> [Supplied records]:
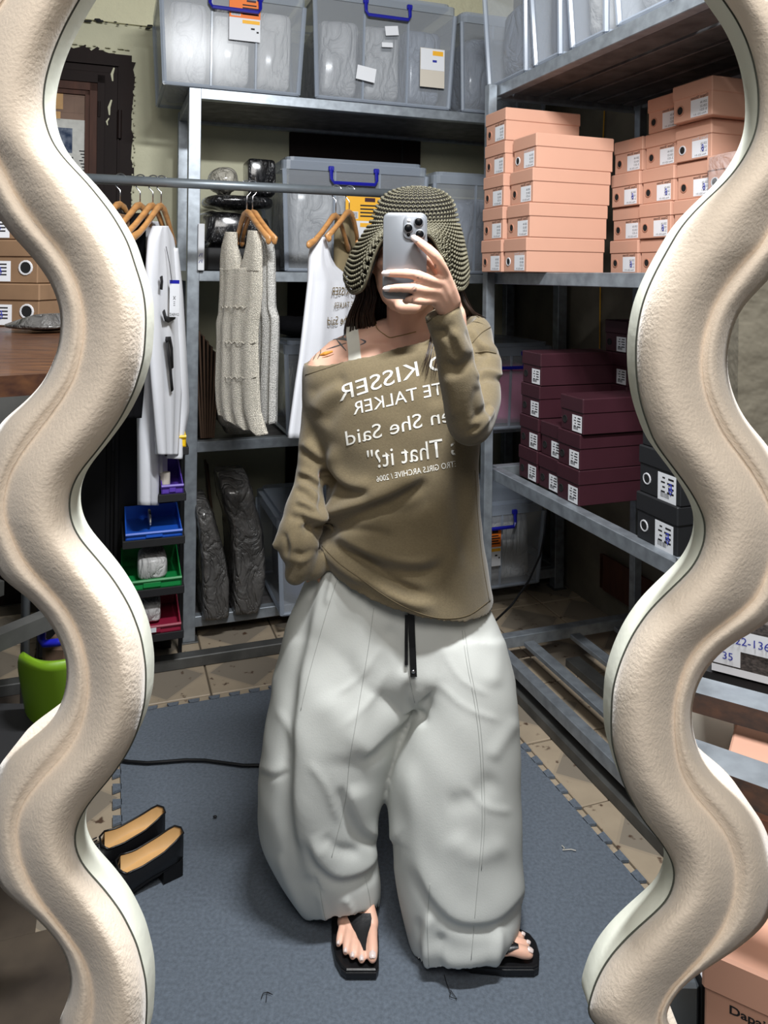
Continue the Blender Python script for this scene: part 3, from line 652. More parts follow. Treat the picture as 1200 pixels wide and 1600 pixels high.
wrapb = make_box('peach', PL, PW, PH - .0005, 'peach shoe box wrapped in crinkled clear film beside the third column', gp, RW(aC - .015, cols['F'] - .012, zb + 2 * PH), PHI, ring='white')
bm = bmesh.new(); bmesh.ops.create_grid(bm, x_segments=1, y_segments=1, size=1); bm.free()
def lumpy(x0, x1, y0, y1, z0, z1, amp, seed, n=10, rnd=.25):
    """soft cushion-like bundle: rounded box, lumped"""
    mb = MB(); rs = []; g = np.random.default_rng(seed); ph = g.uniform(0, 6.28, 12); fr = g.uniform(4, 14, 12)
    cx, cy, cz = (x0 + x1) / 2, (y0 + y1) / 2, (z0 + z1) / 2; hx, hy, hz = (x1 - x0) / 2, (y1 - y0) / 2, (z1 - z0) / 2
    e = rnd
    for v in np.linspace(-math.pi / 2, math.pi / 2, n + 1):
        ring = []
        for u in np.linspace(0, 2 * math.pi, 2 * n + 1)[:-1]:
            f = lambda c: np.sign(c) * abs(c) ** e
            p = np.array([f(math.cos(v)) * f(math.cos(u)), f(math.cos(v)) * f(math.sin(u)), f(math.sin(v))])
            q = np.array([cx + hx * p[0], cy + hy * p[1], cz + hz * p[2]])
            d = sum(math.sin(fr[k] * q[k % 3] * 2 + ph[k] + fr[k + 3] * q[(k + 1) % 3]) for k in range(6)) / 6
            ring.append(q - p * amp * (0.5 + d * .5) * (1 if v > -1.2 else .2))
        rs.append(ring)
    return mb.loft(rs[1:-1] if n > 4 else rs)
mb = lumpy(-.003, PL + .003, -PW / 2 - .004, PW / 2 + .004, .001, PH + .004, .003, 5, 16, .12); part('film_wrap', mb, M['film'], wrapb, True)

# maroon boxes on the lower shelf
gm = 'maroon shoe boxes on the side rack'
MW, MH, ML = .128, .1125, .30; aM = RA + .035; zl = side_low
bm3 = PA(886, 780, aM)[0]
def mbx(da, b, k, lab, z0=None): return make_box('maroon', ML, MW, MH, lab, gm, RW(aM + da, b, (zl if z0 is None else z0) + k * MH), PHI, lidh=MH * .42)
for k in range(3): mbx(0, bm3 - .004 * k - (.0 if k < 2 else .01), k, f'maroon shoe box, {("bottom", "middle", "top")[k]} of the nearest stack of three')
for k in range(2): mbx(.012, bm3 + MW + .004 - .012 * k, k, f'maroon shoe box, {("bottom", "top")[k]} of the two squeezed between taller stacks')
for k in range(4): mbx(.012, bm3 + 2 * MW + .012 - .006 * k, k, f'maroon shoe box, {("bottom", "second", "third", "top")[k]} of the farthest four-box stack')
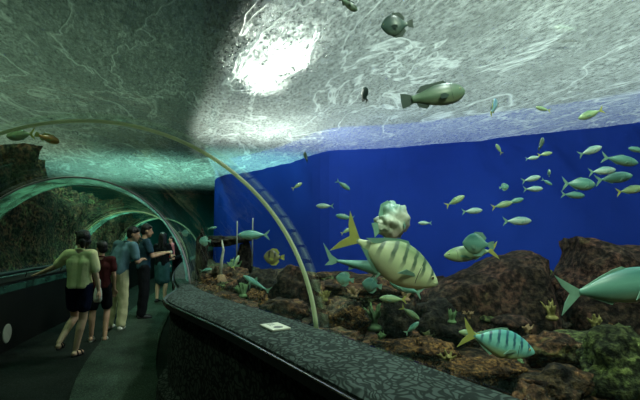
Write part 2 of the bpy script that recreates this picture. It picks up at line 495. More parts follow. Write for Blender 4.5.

> [Instruction]: Could the lines from the top of the material through the line with "mb = lumpy(-.003, PL" be repeated exactly, pictures left out?

> [Solution]:
Continue the Blender Python script for this scene: part 3, from line 652. More parts follow. Treat the picture as 1200 pixels wide and 1600 pixels high.
wrapb = make_box('peach', PL, PW, PH - .0005, 'peach shoe box wrapped in crinkled clear film beside the third column', gp, RW(aC - .015, cols['F'] - .012, zb + 2 * PH), PHI, ring='white')
bm = bmesh.new(); bmesh.ops.create_grid(bm, x_segments=1, y_segments=1, size=1); bm.free()
def lumpy(x0, x1, y0, y1, z0, z1, amp, seed, n=10, rnd=.25):
    """soft cushion-like bundle: rounded box, lumped"""
    mb = MB(); rs = []; g = np.random.default_rng(seed); ph = g.uniform(0, 6.28, 12); fr = g.uniform(4, 14, 12)
    cx, cy, cz = (x0 + x1) / 2, (y0 + y1) / 2, (z0 + z1) / 2; hx, hy, hz = (x1 - x0) / 2, (y1 - y0) / 2, (z1 - z0) / 2
    e = rnd
    for v in np.linspace(-math.pi / 2, math.pi / 2, n + 1):
        ring = []
        for u in np.linspace(0, 2 * math.pi, 2 * n + 1)[:-1]:
            f = lambda c: np.sign(c) * abs(c) ** e
            p = np.array([f(math.cos(v)) * f(math.cos(u)), f(math.cos(v)) * f(math.sin(u)), f(math.sin(v))])
            q = np.array([cx + hx * p[0], cy + hy * p[1], cz + hz * p[2]])
            d = sum(math.sin(fr[k] * q[k % 3] * 2 + ph[k] + fr[k + 3] * q[(k + 1) % 3]) for k in range(6)) / 6
            ring.append(q - p * amp * (0.5 + d * .5) * (1 if v > -1.2 else .2))
        rs.append(ring)
    return mb.loft(rs[1:-1] if n > 4 else rs)
mb = lumpy(-.003, PL + .003, -PW / 2 - .004, PW / 2 + .004, .001, PH + .004, .003, 5, 16, .12); part('film_wrap', mb, M['film'], wrapb, True)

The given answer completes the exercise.